_WHAT IS NEEDED_
Stop after the line containing "COL = SC.collection": print each line exactly from the first line of the listing up to that point.

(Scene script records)
☆ ☆ ☆ ☆ ☆ ☆ ☆
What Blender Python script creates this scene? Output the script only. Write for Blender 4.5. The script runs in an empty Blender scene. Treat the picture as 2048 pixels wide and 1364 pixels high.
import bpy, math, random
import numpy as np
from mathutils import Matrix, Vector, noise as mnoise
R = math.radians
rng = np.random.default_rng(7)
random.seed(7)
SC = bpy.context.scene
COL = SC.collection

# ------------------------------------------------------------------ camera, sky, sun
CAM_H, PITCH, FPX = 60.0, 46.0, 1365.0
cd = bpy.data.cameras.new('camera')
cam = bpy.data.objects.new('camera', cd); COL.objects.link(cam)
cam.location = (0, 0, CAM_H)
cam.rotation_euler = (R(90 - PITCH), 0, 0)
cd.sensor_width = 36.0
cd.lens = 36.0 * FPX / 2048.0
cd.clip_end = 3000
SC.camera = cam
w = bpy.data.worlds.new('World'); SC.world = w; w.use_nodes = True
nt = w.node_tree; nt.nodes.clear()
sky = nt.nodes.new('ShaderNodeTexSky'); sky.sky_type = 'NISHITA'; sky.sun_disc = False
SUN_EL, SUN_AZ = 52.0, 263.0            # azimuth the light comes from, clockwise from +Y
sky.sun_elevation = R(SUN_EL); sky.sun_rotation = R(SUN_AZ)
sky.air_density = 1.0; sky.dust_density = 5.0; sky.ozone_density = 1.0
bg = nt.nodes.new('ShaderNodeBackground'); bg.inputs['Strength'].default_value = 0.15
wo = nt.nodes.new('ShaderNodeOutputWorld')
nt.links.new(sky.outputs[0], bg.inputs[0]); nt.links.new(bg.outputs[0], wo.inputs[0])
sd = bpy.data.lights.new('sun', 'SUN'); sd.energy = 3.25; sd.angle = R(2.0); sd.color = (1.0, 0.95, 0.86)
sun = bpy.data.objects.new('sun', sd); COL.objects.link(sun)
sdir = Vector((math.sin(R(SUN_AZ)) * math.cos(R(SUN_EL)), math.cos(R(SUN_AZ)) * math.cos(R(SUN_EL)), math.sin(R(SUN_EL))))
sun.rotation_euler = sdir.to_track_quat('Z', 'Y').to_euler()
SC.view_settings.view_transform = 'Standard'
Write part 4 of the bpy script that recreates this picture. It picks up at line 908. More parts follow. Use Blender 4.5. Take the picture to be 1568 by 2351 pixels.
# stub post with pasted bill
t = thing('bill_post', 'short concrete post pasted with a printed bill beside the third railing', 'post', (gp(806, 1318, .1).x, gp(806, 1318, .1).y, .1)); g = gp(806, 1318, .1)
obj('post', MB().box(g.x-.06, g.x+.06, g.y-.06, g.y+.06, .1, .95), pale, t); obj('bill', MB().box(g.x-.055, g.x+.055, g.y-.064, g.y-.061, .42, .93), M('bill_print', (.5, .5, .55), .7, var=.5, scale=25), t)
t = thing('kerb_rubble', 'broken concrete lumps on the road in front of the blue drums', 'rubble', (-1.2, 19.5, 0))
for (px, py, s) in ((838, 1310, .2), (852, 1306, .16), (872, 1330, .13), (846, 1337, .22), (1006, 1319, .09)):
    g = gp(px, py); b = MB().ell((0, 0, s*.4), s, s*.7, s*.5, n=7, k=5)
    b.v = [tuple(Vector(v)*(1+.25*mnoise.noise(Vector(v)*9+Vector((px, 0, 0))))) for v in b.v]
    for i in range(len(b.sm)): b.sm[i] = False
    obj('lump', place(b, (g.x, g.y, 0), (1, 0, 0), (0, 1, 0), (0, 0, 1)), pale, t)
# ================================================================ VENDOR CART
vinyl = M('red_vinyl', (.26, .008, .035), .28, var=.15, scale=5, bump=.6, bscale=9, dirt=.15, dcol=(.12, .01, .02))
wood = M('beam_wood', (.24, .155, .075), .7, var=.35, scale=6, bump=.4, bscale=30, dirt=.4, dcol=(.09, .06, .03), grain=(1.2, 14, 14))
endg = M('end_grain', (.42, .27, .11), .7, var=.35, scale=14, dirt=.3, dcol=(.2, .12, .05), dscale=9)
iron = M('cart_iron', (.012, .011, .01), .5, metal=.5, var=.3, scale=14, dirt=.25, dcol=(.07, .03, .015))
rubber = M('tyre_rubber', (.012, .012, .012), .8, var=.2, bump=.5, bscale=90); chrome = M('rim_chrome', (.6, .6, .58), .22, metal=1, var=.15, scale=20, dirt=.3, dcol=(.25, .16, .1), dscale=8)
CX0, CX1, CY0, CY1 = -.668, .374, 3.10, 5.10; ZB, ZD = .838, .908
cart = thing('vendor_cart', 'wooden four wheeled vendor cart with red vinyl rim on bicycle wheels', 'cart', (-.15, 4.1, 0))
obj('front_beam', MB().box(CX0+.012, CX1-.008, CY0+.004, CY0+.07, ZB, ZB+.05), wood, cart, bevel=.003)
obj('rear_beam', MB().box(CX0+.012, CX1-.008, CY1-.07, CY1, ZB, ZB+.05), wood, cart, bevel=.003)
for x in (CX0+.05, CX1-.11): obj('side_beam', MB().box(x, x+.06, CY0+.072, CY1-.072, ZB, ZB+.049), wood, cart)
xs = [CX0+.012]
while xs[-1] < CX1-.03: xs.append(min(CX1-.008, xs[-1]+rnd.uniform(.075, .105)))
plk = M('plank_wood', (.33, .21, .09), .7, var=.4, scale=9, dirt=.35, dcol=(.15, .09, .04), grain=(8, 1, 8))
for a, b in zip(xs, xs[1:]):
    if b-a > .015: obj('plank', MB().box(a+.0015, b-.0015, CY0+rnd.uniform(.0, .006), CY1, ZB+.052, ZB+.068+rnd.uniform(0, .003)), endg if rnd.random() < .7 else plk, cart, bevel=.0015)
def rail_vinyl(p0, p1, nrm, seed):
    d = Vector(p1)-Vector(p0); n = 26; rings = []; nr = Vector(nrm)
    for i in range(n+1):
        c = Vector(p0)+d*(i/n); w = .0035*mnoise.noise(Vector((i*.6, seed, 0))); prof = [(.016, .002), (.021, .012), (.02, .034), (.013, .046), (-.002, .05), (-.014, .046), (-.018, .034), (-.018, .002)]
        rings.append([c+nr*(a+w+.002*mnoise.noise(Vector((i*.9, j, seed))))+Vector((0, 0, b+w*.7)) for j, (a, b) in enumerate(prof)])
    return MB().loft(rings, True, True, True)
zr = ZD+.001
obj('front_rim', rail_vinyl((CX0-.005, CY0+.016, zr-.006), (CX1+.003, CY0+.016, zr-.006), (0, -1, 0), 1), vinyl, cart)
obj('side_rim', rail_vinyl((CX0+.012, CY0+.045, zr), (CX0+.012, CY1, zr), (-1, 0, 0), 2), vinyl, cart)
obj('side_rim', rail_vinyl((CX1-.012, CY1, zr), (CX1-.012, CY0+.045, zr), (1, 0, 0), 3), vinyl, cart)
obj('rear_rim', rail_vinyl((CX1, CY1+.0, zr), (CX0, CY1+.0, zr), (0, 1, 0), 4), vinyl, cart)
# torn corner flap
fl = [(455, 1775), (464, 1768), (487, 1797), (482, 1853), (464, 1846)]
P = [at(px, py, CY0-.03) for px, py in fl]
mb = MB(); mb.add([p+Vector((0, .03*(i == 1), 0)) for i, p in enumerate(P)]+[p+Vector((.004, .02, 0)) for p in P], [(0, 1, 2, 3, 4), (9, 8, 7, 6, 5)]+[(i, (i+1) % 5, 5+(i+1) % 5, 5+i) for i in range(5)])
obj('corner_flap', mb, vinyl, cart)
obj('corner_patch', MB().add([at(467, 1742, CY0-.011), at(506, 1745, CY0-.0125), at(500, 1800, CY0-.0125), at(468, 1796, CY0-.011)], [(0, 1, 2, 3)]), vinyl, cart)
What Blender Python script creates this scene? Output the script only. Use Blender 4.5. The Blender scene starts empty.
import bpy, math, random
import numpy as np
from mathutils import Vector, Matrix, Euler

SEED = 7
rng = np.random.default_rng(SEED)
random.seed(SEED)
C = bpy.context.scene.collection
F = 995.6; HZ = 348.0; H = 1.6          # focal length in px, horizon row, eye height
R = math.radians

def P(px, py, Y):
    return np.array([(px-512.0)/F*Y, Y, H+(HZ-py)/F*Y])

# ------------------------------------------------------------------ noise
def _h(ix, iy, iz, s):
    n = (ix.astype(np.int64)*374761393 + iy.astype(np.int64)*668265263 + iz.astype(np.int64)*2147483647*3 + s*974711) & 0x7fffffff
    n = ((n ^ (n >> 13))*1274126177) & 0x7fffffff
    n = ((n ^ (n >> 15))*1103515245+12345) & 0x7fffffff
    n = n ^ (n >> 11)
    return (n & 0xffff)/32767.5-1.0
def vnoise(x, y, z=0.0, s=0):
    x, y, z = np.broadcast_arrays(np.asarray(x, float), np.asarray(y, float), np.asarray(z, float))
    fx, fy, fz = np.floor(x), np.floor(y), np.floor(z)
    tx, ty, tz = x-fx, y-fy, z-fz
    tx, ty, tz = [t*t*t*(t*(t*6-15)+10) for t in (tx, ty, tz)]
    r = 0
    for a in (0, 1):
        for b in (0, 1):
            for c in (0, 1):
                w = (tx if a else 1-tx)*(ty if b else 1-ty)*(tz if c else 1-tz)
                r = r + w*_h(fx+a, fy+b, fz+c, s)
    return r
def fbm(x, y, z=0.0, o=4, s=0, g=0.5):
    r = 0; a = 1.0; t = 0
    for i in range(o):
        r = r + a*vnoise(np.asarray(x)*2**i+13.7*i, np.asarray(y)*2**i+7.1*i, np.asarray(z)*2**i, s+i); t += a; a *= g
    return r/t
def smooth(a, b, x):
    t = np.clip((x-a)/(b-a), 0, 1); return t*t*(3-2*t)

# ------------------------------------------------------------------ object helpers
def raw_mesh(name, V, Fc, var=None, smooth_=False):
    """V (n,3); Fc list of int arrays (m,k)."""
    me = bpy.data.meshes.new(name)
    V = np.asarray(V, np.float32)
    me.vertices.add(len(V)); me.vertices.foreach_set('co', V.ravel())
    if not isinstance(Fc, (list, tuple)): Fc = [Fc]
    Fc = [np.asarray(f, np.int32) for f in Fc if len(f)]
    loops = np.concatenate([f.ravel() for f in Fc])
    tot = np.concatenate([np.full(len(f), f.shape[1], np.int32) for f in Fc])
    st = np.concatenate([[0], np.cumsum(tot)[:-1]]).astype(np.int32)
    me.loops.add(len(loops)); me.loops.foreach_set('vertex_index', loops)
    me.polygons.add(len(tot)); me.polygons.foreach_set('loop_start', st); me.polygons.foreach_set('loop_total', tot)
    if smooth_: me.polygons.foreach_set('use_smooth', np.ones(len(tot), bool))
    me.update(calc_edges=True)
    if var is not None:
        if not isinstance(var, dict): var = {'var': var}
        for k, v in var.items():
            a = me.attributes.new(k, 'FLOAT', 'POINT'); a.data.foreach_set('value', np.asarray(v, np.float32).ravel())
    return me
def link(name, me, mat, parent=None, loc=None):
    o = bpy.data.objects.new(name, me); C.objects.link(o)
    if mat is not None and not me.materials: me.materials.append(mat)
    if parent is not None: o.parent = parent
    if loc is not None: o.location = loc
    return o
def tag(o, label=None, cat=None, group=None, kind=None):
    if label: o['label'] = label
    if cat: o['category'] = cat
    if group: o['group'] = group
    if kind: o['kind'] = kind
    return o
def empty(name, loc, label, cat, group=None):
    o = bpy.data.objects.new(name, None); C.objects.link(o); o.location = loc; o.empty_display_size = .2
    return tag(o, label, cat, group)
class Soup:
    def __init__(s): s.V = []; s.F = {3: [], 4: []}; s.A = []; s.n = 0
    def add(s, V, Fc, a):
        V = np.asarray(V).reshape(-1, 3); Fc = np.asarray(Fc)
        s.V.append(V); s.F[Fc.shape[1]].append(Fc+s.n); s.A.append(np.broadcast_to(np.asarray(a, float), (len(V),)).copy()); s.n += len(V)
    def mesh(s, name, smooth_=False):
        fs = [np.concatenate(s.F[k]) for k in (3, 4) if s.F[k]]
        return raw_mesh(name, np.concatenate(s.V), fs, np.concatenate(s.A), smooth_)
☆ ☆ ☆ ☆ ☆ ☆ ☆
_WRITTEN ANSWER_
What Blender Python script creates this scene? Output the script only. Write for Blender 4.5. The script runs in an empty Blender scene. Treat the picture as 2048 pixels wide and 1364 pixels high.
import bpy, math, random
import numpy as np
from mathutils import Matrix, Vector, noise as mnoise
R = math.radians
rng = np.random.default_rng(7)
random.seed(7)
SC = bpy.context.scene
COL = SC.collection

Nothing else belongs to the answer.